Selon l’enquête de l’Institut national de la statistique et des études économiques, diffusée jeudi, les inégalités entre Français en matière de patrimoine se sont fortement accrues entre 2004 et 2010. L’écart entre les 10 % de ménages les plus pauvrement dotés et les 10 % de ménages les plus riches a augmenté de plus de 30 % au cours de la période. Quand les 10 % les mieux lotis possèdent au moins 550 000 euros de patrimoine, les 10 % les moins bien lotis n’ont pas plus de 2 700 euros chacun, soit 205 fois moins. Quant au 1 % des ménages les plus riches, ils détiennent chacun 1,8 million d’euros d’avoirs financiers, immobiliers ou professionnels. « Les inégalités de patrimoine sont beaucoup plus marquées que celles des revenus », reconnaît l’Insee, le revenu disponible des 10 % des ménages les plus modestes étant 4,2 fois moins élevé que celui des 10 % les plus aisés.
« LE PROBLÈME N’EST PAS SON NIVEAU, MAIS SA RÉPARTITION »
Pour Thomas Piketty, spécialiste de la fiscalité et des hauts revenus, cette enquête confirme que « les patrimoines se portent très bien. Il faut revenir à la Belle Epoque pour trouver un niveau aussi élevé ». Le patrimoine global des ménages s’élève à près de 10 000 milliards d’euros. Aux yeux de cet économiste proche du Parti socialiste, « le problème n’est pas son niveau, mais sa répartition ».
Ainsi, les 10 % les plus riches possèdent à eux seuls la moitié du patrimoine total et ont en moyenne plus de 1 million d’euros chacun. A l’inverse, les 50 % les plus pauvres ont en moyenne 30 000 euros, ce qui correspond à une « voiture et deux, trois mois d’avance sur leur compte en banque ». Et s’ils sont propriétaires de leur appartement, ils ont contracté un emprunt, si bien que leur patrimoine net est très faible. Autre enseignement de l’enquête : « Il n’y pas de fuite des patrimoines importants hors de France », souligne M. Piketty.
Une étude récente de la banque Crédit Suisse a d’ailleurs montré que la France comptait plus de millionnaires que n’importe quel pays européen.
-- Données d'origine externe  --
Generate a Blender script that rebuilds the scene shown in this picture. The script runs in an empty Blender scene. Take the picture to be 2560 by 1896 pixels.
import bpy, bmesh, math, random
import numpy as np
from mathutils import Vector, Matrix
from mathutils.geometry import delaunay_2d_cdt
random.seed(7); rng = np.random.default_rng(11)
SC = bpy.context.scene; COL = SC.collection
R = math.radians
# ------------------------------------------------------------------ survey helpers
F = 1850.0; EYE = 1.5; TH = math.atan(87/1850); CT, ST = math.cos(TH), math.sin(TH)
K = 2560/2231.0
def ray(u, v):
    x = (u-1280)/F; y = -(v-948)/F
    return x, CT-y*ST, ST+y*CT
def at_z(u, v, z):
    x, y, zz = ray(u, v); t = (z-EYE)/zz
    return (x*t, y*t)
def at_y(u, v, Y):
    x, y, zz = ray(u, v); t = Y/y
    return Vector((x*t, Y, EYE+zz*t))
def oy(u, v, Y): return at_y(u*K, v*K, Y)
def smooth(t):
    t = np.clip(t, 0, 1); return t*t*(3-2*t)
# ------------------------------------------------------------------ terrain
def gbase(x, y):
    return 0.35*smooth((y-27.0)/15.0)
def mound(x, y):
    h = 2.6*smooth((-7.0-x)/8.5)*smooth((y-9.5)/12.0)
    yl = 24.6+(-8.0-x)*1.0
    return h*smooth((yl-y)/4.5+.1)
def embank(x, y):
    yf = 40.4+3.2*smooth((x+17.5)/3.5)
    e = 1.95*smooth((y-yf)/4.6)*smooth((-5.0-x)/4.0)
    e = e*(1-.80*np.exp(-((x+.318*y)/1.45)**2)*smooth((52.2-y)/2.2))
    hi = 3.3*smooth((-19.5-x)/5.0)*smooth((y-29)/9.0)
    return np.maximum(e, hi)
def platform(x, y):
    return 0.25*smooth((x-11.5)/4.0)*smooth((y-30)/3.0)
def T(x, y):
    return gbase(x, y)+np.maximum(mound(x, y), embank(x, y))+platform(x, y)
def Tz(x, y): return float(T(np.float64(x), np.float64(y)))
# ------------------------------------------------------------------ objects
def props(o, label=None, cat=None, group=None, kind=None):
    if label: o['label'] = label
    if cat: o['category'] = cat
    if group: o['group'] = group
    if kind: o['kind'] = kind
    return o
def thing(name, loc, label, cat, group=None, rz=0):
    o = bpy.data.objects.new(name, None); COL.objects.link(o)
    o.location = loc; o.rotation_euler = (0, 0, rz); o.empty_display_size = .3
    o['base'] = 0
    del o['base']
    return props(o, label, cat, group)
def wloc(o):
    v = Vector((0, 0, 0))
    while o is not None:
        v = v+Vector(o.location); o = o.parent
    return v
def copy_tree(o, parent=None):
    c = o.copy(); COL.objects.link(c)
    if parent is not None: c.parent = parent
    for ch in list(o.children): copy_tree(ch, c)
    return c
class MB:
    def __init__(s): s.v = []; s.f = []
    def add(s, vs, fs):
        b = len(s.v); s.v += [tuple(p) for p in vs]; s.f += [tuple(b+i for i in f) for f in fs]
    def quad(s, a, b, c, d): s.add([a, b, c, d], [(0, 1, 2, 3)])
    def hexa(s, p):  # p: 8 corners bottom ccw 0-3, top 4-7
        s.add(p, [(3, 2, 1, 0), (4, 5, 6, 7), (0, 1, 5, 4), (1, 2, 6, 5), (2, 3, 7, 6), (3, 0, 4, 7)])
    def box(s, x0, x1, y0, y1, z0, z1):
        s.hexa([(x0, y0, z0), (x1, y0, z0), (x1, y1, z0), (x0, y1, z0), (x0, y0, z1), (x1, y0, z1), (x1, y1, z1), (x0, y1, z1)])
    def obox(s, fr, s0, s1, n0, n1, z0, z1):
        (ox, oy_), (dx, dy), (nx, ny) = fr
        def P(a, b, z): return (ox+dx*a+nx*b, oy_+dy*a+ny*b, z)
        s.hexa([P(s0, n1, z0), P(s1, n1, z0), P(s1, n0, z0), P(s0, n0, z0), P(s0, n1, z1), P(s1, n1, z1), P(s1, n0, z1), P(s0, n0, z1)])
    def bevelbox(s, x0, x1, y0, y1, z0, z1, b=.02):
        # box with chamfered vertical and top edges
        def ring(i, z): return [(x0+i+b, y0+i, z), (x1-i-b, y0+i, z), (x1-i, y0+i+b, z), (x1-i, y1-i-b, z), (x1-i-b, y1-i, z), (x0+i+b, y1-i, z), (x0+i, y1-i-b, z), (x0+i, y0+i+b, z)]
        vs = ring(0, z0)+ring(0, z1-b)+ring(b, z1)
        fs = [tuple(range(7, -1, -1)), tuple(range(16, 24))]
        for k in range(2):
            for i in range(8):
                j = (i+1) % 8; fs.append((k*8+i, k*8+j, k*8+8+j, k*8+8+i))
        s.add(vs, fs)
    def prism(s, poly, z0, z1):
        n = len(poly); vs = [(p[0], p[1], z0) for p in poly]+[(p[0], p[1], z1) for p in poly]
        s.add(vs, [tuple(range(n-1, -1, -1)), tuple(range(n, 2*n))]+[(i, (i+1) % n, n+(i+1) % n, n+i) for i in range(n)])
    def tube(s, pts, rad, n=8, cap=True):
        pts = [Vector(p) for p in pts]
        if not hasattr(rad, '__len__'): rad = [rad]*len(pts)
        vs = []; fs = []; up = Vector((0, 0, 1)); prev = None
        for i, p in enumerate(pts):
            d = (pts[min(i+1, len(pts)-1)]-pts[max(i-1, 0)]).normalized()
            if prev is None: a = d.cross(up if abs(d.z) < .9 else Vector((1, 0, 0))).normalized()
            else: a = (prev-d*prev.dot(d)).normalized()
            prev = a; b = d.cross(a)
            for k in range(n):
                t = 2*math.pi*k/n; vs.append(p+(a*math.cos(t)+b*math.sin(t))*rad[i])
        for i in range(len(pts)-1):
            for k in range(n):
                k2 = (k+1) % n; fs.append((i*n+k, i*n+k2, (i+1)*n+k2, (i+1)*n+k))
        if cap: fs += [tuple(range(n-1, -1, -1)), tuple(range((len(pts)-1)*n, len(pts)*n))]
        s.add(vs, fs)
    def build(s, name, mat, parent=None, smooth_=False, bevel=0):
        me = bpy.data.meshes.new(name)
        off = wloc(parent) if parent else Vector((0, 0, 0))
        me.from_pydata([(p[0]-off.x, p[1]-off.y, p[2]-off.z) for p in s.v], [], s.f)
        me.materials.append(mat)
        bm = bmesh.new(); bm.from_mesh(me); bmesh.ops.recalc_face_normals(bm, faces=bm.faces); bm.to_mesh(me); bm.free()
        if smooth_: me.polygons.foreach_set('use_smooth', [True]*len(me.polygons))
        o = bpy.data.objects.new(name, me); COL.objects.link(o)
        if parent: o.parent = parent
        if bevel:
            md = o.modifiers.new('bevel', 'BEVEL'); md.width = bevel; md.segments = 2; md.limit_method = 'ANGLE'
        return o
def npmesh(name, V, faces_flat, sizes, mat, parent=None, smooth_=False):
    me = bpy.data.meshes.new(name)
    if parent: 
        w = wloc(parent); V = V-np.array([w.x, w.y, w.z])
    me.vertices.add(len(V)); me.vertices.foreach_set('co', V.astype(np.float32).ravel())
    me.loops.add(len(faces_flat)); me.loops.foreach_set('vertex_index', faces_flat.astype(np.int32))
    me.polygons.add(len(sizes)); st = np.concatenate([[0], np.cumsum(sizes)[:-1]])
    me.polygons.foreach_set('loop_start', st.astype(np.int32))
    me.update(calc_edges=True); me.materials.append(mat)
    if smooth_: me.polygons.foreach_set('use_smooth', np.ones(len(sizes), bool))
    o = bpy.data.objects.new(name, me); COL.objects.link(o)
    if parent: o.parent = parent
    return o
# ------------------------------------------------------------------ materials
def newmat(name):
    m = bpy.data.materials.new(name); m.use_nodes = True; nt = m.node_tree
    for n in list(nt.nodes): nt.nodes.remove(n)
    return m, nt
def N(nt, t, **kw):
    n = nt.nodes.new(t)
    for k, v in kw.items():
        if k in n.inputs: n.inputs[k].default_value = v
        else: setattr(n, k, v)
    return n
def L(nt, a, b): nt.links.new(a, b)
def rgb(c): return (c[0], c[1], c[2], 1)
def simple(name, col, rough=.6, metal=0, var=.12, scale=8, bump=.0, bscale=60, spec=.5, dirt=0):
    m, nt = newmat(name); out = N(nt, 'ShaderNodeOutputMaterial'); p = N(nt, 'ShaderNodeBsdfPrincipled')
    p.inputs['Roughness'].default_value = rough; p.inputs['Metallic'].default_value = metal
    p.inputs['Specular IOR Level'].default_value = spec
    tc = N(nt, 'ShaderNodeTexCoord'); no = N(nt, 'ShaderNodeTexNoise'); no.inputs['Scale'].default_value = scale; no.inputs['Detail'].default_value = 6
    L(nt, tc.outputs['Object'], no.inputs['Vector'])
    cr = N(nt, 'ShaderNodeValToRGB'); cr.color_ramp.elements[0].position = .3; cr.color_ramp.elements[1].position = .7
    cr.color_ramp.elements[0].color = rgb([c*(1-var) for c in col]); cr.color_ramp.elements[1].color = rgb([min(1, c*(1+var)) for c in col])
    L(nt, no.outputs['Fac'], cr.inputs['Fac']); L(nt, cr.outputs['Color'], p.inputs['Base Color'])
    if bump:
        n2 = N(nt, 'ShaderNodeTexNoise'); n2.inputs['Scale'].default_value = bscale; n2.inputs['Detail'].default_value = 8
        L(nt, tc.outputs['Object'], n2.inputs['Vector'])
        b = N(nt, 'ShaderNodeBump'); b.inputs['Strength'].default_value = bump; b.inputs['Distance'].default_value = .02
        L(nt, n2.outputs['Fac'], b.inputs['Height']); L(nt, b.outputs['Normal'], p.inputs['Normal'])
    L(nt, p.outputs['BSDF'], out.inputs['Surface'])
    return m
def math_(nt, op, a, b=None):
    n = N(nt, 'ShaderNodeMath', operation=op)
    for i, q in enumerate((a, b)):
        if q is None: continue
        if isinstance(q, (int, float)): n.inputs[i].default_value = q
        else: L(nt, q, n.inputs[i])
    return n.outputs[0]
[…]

Pour Thibault Gajdos, du CNRS, cette enquête illustre le rôle déterminant de l’héritage dans la constitution du patrimoine. Ainsi, le patrimoine médian des ménages héritiers est de 241 300 euros, contre 63 100 euros pour les non-héritiers.
A ses yeux, ce n’est donc pas la hausse des prix de l’immobilier qui est responsable de cette « dérive des inégalités », mais « la simple transmission du patrimoine » opposant les héritiers, qui ont pu accéder à la propriété, à ceux qui ne disposent pas d’un patrimoine initial. En outre, relève-t-il, du fait du vieillissement de la population, « on hérite plus vieux ». L’héritage ne bénéficie pas à ceux qui en auraient le plus besoin. L’écart entre le patrimoine des 20-29 ans et celui des 60-69 ans est de 1 à 10.